Festival de Itálica

La valentía torera de un bailaor

Manuel Liñán integra finalmente el capote en su identidad flamenca.

Manuel Liñán integra finalmente el capote en su identidad flamenca. / Lolo Vasco

Por mucha fantasía que veamos en los museos y en los escenarios, los artistas, de un modo u otro, siempre hablan de sí mismos. Lo difícil es universalizar esas pequeñas biografías para convertirlas en arte y no en un mero ejercicio de egolatría como a menudo sucede.

Y eso es lo que ha hecho Manuel Liñan con Pie de hierro, que es el segundo apellido de un padre torero que vio truncada su carrera por un accidente de tráfico y tenía el sueño de ver torear algún día a su único hijo varón, Manuel.

Dicen los terapeutas que todos venimos a repetir o a sanar los programas de nuestros padres o nuestros antepasados y hace años que el bailaor granadino se había propuesto sanar esa lucha entre lo propio y lo heredado cortando toda lealtad inconsciente o impuesta.

Trasladada al arte, esa rebelión frente al padre se convierte en una rebelión frente a los maestros y frente a una tradición que se presenta como indiscutible. Casi una obligación si se quiere mantener un arte vivo, y el flamenco lo está.
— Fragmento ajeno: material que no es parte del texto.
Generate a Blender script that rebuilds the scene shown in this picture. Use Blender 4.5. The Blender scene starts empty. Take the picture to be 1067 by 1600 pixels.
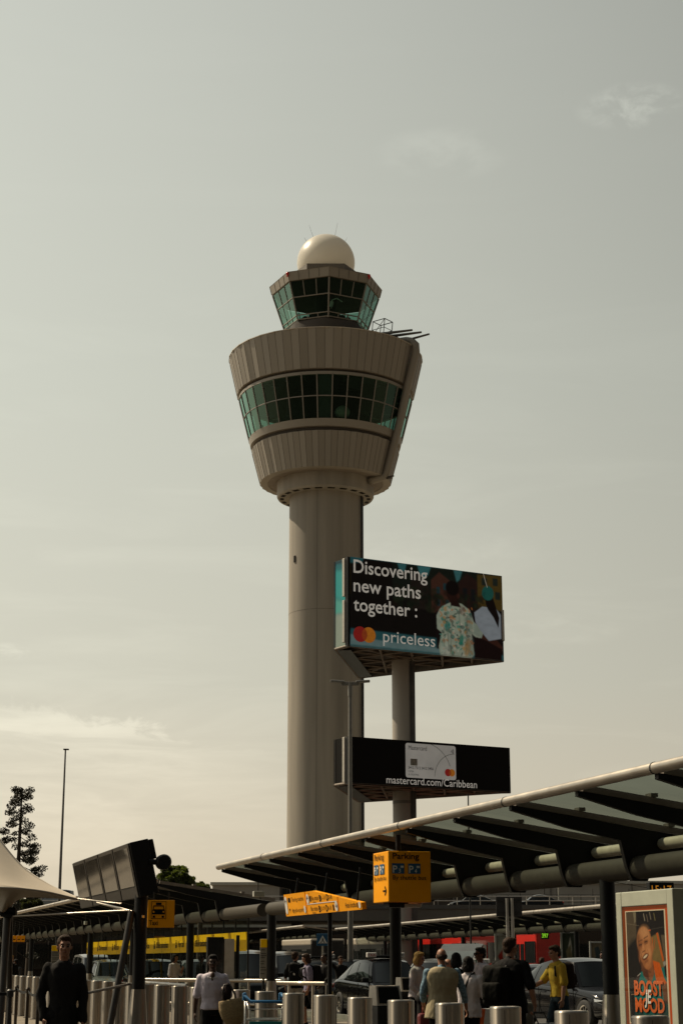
import bpy, bmesh, math, random
import numpy as np
from mathutils import Vector, Matrix, Euler

random.seed(7)
rng = np.random.default_rng(7)
R = math.radians
C = bpy.context.scene.collection

# ---------------------------------------------------------------- camera (pixel numbers below are photo pixels, 1067 x 1600)
F = 2638.0
HOR = 1503.0
TH = math.atan((HOR - 800.0) / F)
E = 1.56
CT, ST = math.cos(TH), math.sin(TH)
cam_d = bpy.data.cameras.new('camera')
cam_d.sensor_fit = 'VERTICAL'
cam_d.sensor_height = 36.0
cam_d.lens = F / 1600.0 * 36.0
cam_d.clip_start = 0.1
cam_d.clip_end = 6000.0
cam = bpy.data.objects.new('camera', cam_d)
C.objects.link(cam)
cam.location = (0, 0, E)
cam.rotation_euler = (math.pi / 2 + TH, 0, 0)
bpy.context.scene.camera = cam

# ---------------------------------------------------------------- light
SUN_EL = R(48)
SUN_AZ = R(60)             # from +Y towards -X
S = Vector((-math.sin(SUN_AZ) * math.cos(SUN_EL), math.cos(SUN_AZ) * math.cos(SUN_EL), math.sin(SUN_EL)))
sun_d = bpy.data.lights.new('sun', 'SUN')
sun_d.energy = 5.0
sun_d.angle = R(0.6)
sun_d.color = (1.0, 0.84, 0.60)
sun = bpy.data.objects.new('sun', sun_d)
C.objects.link(sun)
sun.rotation_euler = (-S).to_track_quat('-Z', 'Y').to_euler()
sun.location = (0, 0, 150)

sc = bpy.context.scene
sc.view_settings.view_transform = 'Standard'
sc.view_settings.look = 'None'
sc.view_settings.exposure = 0.0
sc.view_settings.gamma = 1.0
sc.view_settings.use_curve_mapping = False
sc.cycles.max_bounces = 8
sc.cycles.transparent_max_bounces = 16
sc.cycles.caustics_reflective = False
sc.cycles.caustics_refractive = False
try:
    sc.cycles.use_denoising = True
except Exception:
    pass

world = bpy.data.worlds.new('World')
sc.world = world
world.use_nodes = True


def build_world():
    nt = world.node_tree
    n, l = nt.nodes, nt.links
    n.clear()
    out = n.new('ShaderNodeOutputWorld')
    bg = n.new('ShaderNodeBackground')
    bg.inputs['Strength'].default_value = 0.1
    l.new(bg.outputs[0], out.inputs[0])
    sky = n.new('ShaderNodeTexSky')
    sky.sky_type = 'NISHITA'
    sky.sun_disc = False
    sky.sun_elevation = SUN_EL
    sky.sun_rotation = (2 * math.pi - SUN_AZ)
    sky.dust_density = 4.0
    sky.air_density = 1.0
    tc = n.new('ShaderNodeTexCoord')
    sep = n.new('ShaderNodeSeparateXYZ')
    l.new(tc.outputs['Generated'], sep.inputs[0])

    def math_(op, a, b=None, clamp=False):
        m = n.new('ShaderNodeMath')
        m.operation = op
        m.use_clamp = clamp
        for i, v in enumerate((a, b)):
            if v is None:
                continue
            if isinstance(v, (int, float)):
                m.inputs[i].default_value = v
            else:
                l.new(v, m.inputs[i])
        return m.outputs[0]
    ramp = n.new('ShaderNodeValToRGB')
    cr = ramp.color_ramp
    stops = [(0.0, (.66, .57, .41)), (.055, (.645, .565, .425)), (.16, (.570, .550, .445)), (.33, (.525, .532, .450)), (.55, (.465, .478, .42)), (1.0, (.36, .38, .36))]
    cr.elements[0].position = stops[0][0]
    cr.elements[0].color = (*stops[0][1], 1)
    cr.elements[1].position = stops[-1][0]
    cr.elements[1].color = (*stops[-1][1], 1)
    for p, c in stops[1:-1]:
        e = cr.elements.new(p)
        e.color = (*c, 1)
    l.new(sep.outputs[2], ramp.inputs[0])
    # brighter towards the sun's side, darker away from it
    dx = math_('MULTIPLY', sep.outputs[0], -math.sin(R(54)))
    dy = math_('MULTIPLY', sep.outputs[1], math.cos(R(54)))
    d = math_('ADD', dx, dy)
    zz = math_('MULTIPLY', sep.outputs[2], sep.outputs[2])
    hor_ = math_('SQRT', math_('MAXIMUM', math_('SUBTRACT', 1.0, zz), 0.0))
    slope = math_('ADD', math_('MULTIPLY', math_('MAXIMUM', sep.outputs[2], 0.0), 1.5), .55)
    d2 = math_('ADD', math_('MULTIPLY', math_('SUBTRACT', d, math_('MULTIPLY', hor_, .59)), slope), 1.0)
    mr = math_('MAXIMUM', math_('MINIMUM', d2, 1.3), 0.2)
    # thin cloud: stretched noise, seen mostly low in the sky
    mp = n.new('ShaderNodeMapping')
    mp.inputs['Scale'].default_value = (2.2, 2.2, 13.0)
    l.new(tc.outputs['Generated'], mp.inputs[0])
    nz = n.new('ShaderNodeTexNoise')
    nz.inputs['Scale'].default_value = 2.6
    nz.inputs['Detail'].default_value = 7
    nz.inputs['Roughness'].default_value = .58
    nz.inputs['Distortion'].default_value = .6
    l.new(mp.outputs[0], nz.inputs['Vector'])
    cl = n.new('ShaderNodeMapRange')
    cl.inputs[1].default_value = .48
    cl.inputs[2].default_value = .78
    l.new(nz.outputs[0], cl.inputs[0])
    low = n.new('ShaderNodeMapRange')
    low.inputs[1].default_value = .42
    low.inputs[2].default_value = .05
    low.inputs[3].default_value = .10
    low.inputs[4].default_value = .9
    l.new(sep.outputs[2], low.inputs[0])
    cloud = math_('MULTIPLY', math_('MULTIPLY', cl.outputs[0], low.outputs[0]), .17)

    def noise_(scale, zs, detail=8, rough=.6, dist=.3):
        m2 = n.new('ShaderNodeMapping')
        m2.inputs['Scale'].default_value = (1, 1, zs)
        l.new(tc.outputs['Generated'], m2.inputs[0])
        q = n.new('ShaderNodeTexNoise')
        q.inputs['Scale'].default_value = scale
        q.inputs['Detail'].default_value = detail
        q.inputs['Roughness'].default_value = rough
        q.inputs['Distortion'].default_value = dist
        l.new(m2.outputs[0], q.inputs['Vector'])
        return q.outputs[0]

    def ramp_(v, a, b, lo=0., hi=1.):
        r_ = n.new('ShaderNodeMapRange')
        r_.interpolation_type = 'SMOOTHSTEP'
        r_.inputs[1].default_value = a
        r_.inputs[2].default_value = b
        r_.inputs[3].default_value = lo
        r_.inputs[4].default_value = hi
        l.new(v, r_.inputs[0])
        return r_.outputs[0]
    sx, sz = sep.outputs[0], sep.outputs[2]

    def wisp(px, py, wx, wz, scale, zs, amp):
        """small elongated cloud around one direction"""
        d0 = at_dir(px, py)
        ux = math_('DIVIDE', math_('SUBTRACT', sx, d0.x), wx)
        uz = math_('DIVIDE', math_('SUBTRACT', sz, d0.z), wz)
        g = math_('ADD', math_('MULTIPLY', ux, ux), math_('MULTIPLY', uz, uz))
        m_ = ramp_(g, 1.0, .05)
        return math_('MULTIPLY', math_('MULTIPLY', m_, ramp_(noise_(scale, zs), .40, .66)), amp)
    # low bank on the left: crisp billowed upper edge that sinks to the right, streaky below
    edge = math_('SUBTRACT', .1475, math_('MULTIPLY', math_('ADD', sx, .196), .16))
    bill = math_('MULTIPLY', math_('SUBTRACT', noise_(26, 1.6, 9, .62, .5), .5), .040)
    dz_ = math_('SUBTRACT', math_('ADD', edge, bill), sz)
    top_ = ramp_(dz_, .0, .005)
    fall = ramp_(dz_, .085, .0, .12, 1.)
    lat = ramp_(sx, .02, -.15)
    streak_ = ramp_(noise_(11, 6.5, 8, .6, .8), .36, .68, .25, 1.15)
    bank = math_('MULTIPLY', math_('MULTIPLY', math_('MULTIPLY', top_, fall), math_('MULTIPLY', lat, streak_)), .20)
    p2 = wisp(985, 166, .034, .0130, 48, 1.5, .25)
    p3 = wisp(690, 240, .045, .016, 20, 2.0, .10)
    p4 = wisp(12, 1018, .016, .006, 60, 2.2, .13)
    p5 = wisp(660, 860, .075, .014, 24, 3.0, .08)
    p6 = wisp(860, 985, .05, .012, 30, 3.0, .07)
    tot = math_('ADD', math_('ADD', math_('ADD', cloud, bank), math_('ADD', p2, p3)), math_('ADD', math_('ADD', p4, p5), p6))
    fac = math_('MULTIPLY', math_('ADD', tot, 1.0), mr)
    sc10 = math_('MULTIPLY', fac, 10.6)
    vm = n.new('ShaderNodeVectorMath')
    vm.operation = 'SCALE'
    l.new(ramp.outputs[0], vm.inputs[0])
    l.new(sc10, vm.inputs['Scale'])
    mix = n.new('ShaderNodeMixRGB')
    mix.inputs[0].default_value = .93
    l.new(sky.outputs[0], mix.inputs[1])
    l.new(vm.outputs[0], mix.inputs[2])
    l.new(mix.outputs[0], bg.inputs[0])


def ray(px, py):
    u = (px - 533.5) / F
    v = (800.0 - py) / F
    return Vector((u, CT - v * ST, ST + v * CT))


def at_dir(px, py):
    return ray(px, py).normalized()


def at(px, py, Y):
    d = ray(px, py)
    return Vector((0, 0, E)) + d * (Y / d.y)


def on_plane(px, py, z):
    d = ray(px, py)
    return Vector((0, 0, E)) + d * ((z - E) / d.z)


def zr(py, Y):
    return at(533.5, py, Y).z


def xh(px, Y):
    return at(px, HOR, Y).x


def ppm(py, Y):
    return F / (Y / ray(533.5, py).y)


build_world()

PHI = math.atan2(.295, .9555)
NV = Vector((math.cos(PHI), math.sin(PHI), 0))
AV = Vector((-math.sin(PHI), math.cos(PHI), 0))
O = Vector((3.93, 25.6, 0))


def LN(s, n, z=0.0):
    """axis frame of the shelters: s along the row (away from the camera), n across it"""
    return O + AV * s + NV * n + Vector((0, 0, z))


# ---------------------------------------------------------------- materials
MATS = {}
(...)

Para lograrlo, Liñán ha tenido que pasar la barrera de los cuarenta, conseguir un Premio Nacional de Danza, dirigir grandes espectáculos, enloquecer al público con un espectáculo de hombres vestidos de mujer -Viva- o quedarse en la pura esencia, como hizo con aquel inolvidable Baile de autor, junto a David Carpio y Manuel Valencia.

Pie de hierro es, por tanto, un espectáculo de madurez. Un trabajo complejo y duro en ocasiones, con una dramaturgia mejorable, como casi todos en el flamenco, pero lleno de valentía y de buen flamenco.

Y si bien es cierto que el bailaor se cuestiona y cuestiona las formas del flamenco tradicional, no lo es menos que su lealtad a sus ritmos, al compás es incuestionable. Por ello se rodea siempre de unos músicos de primera categoría y construye con ellos un mundo sonoro que va desde la primera escena, en la que un simbólico burladero -único elemento escenográfico- convierte en música de percusión las embestidas inútiles del toro, hasta esa farruca final, maravillosamente interpretada por el violín de Víctor Guadiana, en la que el artista logra convertir el capote en una airosa falda de escena y su prisión, hecha con cuerdas, con la técnica japonesa del shibari, en un auténtico jardín.

En medio, una serie de números enlazados con sencillez, gracias entre otras cosas a la labor impagable de Ana Romero y Tacha González, mucho más que palmeras. Magnífico el dúo de guitarras con aires de granaína de Juan Campallo y Guadiana (autores ambos de la música) y magníficos todos en los ritmos gaditanos y en la guajira.

El jerezano David Carpio, trasunto en escena del padre, está inmenso en sus cantes, casi todos con letras originales, y a la hora de aguantar la mirada, ya retadora ya amorosa, del bailaor.

Y qué decir de Liñán, de su técnica apabullante, de la velocidad de sus pies, de la riqueza de su lenguaje coreográfico, de su generosidad a la hora de entregarse hasta la extenuación en cada baile y de su capacidad para cambiar de ropa y de registro, como demostró en esos guiños humorísticos al teatro de variedades en la escena de los sombreros o en la de la chaqueta de brillo.

Hace calor, es cierto, pero Pie de hierro, de nuevo esta noche en el Teatro Romano, es una magnífica opción para los que no hayan huido a las playas.